「ほんに、愚かじゃのおう人の子よ」
『あ? 何言ってんだ。今更謝ろうたって』
「そうじゃのう。悔いても遅い。気付くのはいつも、その愚かさの報いを受けてからじゃ」
とある山奥にかつてあった集落のなかに作られた稲荷神社。
人が立ち寄らなくなって久しい場所で主人公のイナリは暮らしていた。狐の耳に尻尾を持ち、食事をとらなくても生きていける。人ならざる超常の存在であるわけですけど。
実体を持ったのこそここ最近ではあるけれど、長く人の営みを見守ってきていた彼女は、人の世が気になりこそすれど、自らの住まいでもある稲荷神社でのんびりすごしていた。
そんなある日、彼女の住まう集落にダンジョンが出現。
出現直後に居合わせたことで彼女はそのままダンジョンの核を破壊し……ダンジョンを生み出した存在によって「イナリ」と名付けられたり、システムの監視を受けることになったわけです。

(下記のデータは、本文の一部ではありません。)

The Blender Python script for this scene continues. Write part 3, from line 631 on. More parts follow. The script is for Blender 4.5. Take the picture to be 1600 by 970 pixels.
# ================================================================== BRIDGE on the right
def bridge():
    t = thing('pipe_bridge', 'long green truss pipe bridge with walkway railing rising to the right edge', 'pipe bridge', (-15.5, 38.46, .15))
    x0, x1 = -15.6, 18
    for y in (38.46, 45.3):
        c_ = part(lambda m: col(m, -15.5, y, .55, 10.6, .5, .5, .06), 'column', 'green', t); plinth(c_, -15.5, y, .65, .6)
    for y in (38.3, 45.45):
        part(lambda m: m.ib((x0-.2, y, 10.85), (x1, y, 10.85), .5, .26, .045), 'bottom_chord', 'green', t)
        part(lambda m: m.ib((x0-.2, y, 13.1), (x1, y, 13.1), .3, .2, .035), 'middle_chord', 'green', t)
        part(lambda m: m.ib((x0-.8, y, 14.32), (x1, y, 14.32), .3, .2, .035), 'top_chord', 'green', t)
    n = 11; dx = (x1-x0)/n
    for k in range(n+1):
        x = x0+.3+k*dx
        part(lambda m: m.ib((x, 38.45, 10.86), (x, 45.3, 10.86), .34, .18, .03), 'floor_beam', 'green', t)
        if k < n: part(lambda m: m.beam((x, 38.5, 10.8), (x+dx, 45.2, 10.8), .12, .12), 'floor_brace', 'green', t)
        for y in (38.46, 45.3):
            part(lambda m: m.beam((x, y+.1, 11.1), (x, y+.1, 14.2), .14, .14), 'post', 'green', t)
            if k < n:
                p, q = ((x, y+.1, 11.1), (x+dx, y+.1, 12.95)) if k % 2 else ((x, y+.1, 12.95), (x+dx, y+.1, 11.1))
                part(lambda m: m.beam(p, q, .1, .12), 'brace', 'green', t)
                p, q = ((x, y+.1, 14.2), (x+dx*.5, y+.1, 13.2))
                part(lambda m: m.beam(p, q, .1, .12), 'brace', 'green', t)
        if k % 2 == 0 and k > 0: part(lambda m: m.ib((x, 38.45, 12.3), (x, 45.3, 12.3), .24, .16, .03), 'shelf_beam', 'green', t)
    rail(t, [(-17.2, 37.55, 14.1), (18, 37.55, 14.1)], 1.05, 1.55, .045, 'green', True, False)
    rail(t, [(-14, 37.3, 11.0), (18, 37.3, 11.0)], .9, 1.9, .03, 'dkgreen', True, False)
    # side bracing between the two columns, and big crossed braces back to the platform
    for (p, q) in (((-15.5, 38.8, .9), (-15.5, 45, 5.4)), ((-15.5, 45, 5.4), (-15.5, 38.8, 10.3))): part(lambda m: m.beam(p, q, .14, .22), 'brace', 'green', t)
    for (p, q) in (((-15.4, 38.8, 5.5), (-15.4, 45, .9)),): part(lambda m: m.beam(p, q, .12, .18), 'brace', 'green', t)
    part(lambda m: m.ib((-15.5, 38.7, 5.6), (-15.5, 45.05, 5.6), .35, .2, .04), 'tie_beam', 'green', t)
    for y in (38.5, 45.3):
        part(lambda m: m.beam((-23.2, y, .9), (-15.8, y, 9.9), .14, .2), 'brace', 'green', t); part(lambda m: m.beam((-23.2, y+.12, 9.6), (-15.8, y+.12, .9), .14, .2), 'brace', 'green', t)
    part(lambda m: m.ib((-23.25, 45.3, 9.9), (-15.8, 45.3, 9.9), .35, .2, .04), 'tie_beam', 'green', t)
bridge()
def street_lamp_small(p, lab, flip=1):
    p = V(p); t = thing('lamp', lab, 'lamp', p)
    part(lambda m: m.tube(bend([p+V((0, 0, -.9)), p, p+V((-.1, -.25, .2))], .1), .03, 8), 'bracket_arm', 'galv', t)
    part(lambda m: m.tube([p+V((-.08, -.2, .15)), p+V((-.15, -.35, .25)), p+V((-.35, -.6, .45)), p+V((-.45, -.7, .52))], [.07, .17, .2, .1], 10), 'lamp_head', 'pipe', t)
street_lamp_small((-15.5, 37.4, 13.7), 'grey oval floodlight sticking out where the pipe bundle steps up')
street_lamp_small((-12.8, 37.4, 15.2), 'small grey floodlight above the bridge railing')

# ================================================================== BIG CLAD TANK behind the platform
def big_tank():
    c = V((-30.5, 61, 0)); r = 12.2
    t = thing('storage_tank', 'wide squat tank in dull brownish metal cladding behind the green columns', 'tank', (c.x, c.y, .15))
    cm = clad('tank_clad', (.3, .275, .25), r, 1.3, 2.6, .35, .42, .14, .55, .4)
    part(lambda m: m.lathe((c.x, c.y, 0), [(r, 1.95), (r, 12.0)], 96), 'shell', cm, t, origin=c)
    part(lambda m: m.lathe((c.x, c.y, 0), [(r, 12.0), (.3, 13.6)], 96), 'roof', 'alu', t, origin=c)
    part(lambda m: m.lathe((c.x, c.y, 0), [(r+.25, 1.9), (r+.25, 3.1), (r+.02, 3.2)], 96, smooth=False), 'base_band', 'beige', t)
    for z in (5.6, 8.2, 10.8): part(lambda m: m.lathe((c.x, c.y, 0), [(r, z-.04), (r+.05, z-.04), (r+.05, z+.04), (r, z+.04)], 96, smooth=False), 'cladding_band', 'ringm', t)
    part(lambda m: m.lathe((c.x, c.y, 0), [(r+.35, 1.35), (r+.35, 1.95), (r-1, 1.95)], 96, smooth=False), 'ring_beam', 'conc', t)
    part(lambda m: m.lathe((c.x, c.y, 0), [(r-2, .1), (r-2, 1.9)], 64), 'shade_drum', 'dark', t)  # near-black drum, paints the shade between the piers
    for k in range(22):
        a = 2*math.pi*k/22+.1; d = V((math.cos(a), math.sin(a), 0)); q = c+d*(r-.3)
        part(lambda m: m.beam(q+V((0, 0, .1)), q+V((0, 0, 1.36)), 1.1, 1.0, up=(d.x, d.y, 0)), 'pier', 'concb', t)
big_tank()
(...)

ダンジョン破壊の気配を感じ取った、ダンジョンに挑む人々を支援する覚醒者協会の人間がやってきたことで、イナリは人の世に触れあっていくことにもなって。
どうにも二十年ほど前にそうやってダンジョンが生まれ、人々はステータスやスキルと言った恩恵を受けられるようになったとか。
多分イナリが実体を持つようになったのもダンジョン出現によって世界のルールが変わったからなんでしょうねぇ。
イナリからしてもダンジョンを生み出している存在は、自分にステータスとかそういったものを押し付けてきたり、所在や目的を見抜けぬ強大な存在みたいですけど。
システムメッセージを見ると「ダンジョン破壊を想定していない」、「イナリの力を検知していなかった」などなど漏れもあるんですよね。イナリが結界の中に引きこもってたからかもしれませんけど、人から見たらどっちもどっち感。
実際、試しにパーティー組んでみたりもしてましたけど、初心者覚醒者とは隔絶した差があるみたいでしたし。
瞬く間に実績を挙げていく上、自前の狐耳と尻尾を持つイナリはどうしたって注目を集めるわけで……先に活動しているクランから勧誘が来たりするわけですが。中には悪辣なものも居て。イナリが蹴散らしに行ってたのは痛快でした。
善良な人の助けを得たりして人間社会に少しずつ馴染んでいったある時、ダンジョンに挑んだ覚醒者チームが音信不通となり、イナリは捜索依頼を受けたわけですが。
そこにダンジョンやシステムを運用しているのとは恐らく違う勢力の神の使徒が暗躍しているのを目撃し……撃退までしてたのはお見事というか。
イナリがいなかったら使徒の手によってかなり大きな被害出てたでしょうけど……既に結構浸食されてそうなので、今後の課題と言うか心配事項が多い。